For Windows 10 and 11,  begin by downloading Visual Studio, make sure you download the C++ app dev. Download the following GitHub repo: https://github.com/thepelkus-too/SlamtecLidarTDCPPCHOP. Unzip the folder and double click on the 'rplidar_sdk' folder, if empty download this repo (https://github.com/thepelkus-too/rplidar_sdk/tree/531cb0d1ef4bd95ccc3ed0a249787838836339f7) and paste it's content within your 'rplidar_sdk' folder. Now that your 'SlamtecLidarTDCPPCHOP-master' folder is ready, right-click on it and open in using VS Code. On the right hand side of the interface, look for 'CPlusPlusCHOPExample.sln' and double click on it. At this point VS Code will begin building your C++ solution, press OK if a pop-up window comes up. Check the terminal to find out if your built is completed. Please follow this tutorial for further instructions: https://youtu.be/fAvF2niosNA?si=8FYoHdmTat231lBA&t=626 - be aware that in the tutorial he calls it Visual Studio Code but it's Visual Studio you need!

Mac

Some Mac users will have it easier, but this plugin might not work on your laptop as it's only been tested out on my personal devices. Download the C++ plugin and read through the instructions to get started: https://github.com/creativetechnologylab/LiDAR-Sensor.

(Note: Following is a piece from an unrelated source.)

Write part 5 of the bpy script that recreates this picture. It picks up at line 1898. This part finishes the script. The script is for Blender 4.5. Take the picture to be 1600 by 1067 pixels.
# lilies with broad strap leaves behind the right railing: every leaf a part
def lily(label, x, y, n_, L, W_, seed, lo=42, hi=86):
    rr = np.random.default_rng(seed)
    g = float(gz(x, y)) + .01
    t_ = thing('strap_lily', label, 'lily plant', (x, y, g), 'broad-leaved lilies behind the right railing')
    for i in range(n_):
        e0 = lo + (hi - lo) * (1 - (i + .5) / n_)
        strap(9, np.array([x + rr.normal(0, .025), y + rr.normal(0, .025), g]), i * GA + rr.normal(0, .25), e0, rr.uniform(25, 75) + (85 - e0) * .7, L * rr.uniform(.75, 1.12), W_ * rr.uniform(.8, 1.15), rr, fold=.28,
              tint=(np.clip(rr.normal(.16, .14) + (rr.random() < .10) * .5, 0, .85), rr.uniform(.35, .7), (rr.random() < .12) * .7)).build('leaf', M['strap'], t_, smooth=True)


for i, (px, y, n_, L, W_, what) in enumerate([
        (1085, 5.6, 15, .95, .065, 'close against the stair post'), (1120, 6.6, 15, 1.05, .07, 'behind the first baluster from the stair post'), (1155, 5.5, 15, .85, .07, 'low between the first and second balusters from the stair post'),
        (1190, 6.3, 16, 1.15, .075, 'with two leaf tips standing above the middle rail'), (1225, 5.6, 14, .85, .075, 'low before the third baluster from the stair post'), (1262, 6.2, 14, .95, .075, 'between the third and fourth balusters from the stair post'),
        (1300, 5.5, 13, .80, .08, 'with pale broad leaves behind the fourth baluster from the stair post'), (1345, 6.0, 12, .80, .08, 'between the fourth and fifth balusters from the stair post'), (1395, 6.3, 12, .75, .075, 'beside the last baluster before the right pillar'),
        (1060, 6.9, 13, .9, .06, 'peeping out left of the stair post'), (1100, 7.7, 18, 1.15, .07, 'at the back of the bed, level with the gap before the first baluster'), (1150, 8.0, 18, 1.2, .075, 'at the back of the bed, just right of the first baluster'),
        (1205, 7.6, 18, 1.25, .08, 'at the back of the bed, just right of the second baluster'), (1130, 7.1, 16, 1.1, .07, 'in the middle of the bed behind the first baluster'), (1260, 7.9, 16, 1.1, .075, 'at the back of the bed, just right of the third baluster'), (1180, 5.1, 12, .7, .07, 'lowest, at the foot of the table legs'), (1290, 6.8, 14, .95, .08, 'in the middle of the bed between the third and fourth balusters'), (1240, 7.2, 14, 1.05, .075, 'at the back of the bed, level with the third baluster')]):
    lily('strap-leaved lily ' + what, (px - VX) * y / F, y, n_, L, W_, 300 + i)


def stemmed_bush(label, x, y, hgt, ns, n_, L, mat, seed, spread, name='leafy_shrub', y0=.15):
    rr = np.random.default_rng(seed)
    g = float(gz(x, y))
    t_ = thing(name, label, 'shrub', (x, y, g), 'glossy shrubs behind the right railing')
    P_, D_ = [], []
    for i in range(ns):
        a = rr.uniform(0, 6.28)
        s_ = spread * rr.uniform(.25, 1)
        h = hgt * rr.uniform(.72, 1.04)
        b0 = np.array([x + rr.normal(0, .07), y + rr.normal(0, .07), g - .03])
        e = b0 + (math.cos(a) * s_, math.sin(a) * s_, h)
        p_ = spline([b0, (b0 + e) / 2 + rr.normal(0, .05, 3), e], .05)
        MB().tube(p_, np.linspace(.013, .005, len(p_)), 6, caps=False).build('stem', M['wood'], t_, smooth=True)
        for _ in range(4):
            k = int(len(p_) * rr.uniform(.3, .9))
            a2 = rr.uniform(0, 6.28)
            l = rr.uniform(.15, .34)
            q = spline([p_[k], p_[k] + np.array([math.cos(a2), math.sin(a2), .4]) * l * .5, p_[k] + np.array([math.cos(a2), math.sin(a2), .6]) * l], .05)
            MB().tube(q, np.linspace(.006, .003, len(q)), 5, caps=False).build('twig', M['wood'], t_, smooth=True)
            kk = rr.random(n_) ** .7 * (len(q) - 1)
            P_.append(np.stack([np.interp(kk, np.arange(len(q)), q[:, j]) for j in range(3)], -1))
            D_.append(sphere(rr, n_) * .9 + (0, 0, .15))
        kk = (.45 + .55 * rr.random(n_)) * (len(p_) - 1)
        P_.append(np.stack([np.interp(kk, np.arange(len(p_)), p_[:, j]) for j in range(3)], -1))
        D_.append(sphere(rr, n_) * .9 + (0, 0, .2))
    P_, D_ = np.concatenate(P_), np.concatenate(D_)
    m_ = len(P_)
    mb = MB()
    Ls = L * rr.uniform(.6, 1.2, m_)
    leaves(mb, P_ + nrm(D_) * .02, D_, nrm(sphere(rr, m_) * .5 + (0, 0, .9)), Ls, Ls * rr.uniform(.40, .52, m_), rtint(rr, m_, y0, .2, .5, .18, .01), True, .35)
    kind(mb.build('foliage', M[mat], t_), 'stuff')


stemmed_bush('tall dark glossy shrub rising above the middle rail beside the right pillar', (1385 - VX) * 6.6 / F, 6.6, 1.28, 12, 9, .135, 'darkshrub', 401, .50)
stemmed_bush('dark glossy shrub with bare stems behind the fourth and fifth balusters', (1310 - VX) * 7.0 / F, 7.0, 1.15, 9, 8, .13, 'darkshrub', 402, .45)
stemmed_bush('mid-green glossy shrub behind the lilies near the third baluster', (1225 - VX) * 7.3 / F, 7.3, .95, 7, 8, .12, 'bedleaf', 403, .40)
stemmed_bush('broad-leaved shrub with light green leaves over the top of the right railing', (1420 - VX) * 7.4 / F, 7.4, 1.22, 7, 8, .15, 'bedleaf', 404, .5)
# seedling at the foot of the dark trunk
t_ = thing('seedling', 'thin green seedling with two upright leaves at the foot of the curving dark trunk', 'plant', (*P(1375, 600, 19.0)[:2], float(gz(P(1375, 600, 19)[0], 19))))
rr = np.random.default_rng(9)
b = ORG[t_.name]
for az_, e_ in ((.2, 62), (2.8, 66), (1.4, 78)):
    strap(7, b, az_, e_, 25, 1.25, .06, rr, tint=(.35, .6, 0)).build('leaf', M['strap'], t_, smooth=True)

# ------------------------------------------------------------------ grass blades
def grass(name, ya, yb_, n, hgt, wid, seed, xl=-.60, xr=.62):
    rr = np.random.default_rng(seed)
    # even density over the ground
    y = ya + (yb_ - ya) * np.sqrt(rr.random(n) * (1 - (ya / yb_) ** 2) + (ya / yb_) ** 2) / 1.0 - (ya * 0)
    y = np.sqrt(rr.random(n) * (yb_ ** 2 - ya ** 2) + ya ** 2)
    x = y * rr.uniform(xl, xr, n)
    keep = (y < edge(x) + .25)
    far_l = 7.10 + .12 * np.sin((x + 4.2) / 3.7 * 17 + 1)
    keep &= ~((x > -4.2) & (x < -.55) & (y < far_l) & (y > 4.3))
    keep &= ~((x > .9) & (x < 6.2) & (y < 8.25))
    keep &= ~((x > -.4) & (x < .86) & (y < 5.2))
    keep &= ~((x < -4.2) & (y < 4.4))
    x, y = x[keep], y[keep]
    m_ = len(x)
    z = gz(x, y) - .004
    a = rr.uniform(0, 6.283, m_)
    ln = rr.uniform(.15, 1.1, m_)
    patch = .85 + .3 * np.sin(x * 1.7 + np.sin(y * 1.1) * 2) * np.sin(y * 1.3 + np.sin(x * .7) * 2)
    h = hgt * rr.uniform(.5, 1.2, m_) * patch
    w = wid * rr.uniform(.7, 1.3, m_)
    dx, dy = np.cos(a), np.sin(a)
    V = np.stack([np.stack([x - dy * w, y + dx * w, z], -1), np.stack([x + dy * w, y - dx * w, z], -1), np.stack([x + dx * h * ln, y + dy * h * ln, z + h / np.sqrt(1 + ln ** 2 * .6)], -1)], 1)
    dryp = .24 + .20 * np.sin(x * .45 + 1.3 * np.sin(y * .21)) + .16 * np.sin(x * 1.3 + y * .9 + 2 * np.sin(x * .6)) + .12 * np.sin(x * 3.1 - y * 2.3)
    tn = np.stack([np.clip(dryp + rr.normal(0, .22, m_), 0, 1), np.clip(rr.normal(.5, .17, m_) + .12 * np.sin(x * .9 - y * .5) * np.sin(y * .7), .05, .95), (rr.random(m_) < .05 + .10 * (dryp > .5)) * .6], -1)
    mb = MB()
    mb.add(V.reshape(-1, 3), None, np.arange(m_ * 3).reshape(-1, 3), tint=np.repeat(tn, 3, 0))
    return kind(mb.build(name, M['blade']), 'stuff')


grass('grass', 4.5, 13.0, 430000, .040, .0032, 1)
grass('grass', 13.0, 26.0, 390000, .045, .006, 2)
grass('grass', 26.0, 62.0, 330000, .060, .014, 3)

Should you have any issues feel free to contact me on Teams. 

Following steps:

Download our pre-built rendering component: https://github.com/creativetechnologylab/LiDAR-Sensor/blob/main/LiDAR_Sensor.tox and drag it into a new Touchdesigner file. Once you're done with the set up, contact me via Teams to come test everything out with our sensor. 

Screenshot 2024-08-19 123516.jpeg

Using a Transform TOP, filter out any walls or areas you are not interested in monitoring. You can now use the same OpenCV code provided above to analyse your area and retrieve x and y coordinates for any detected object.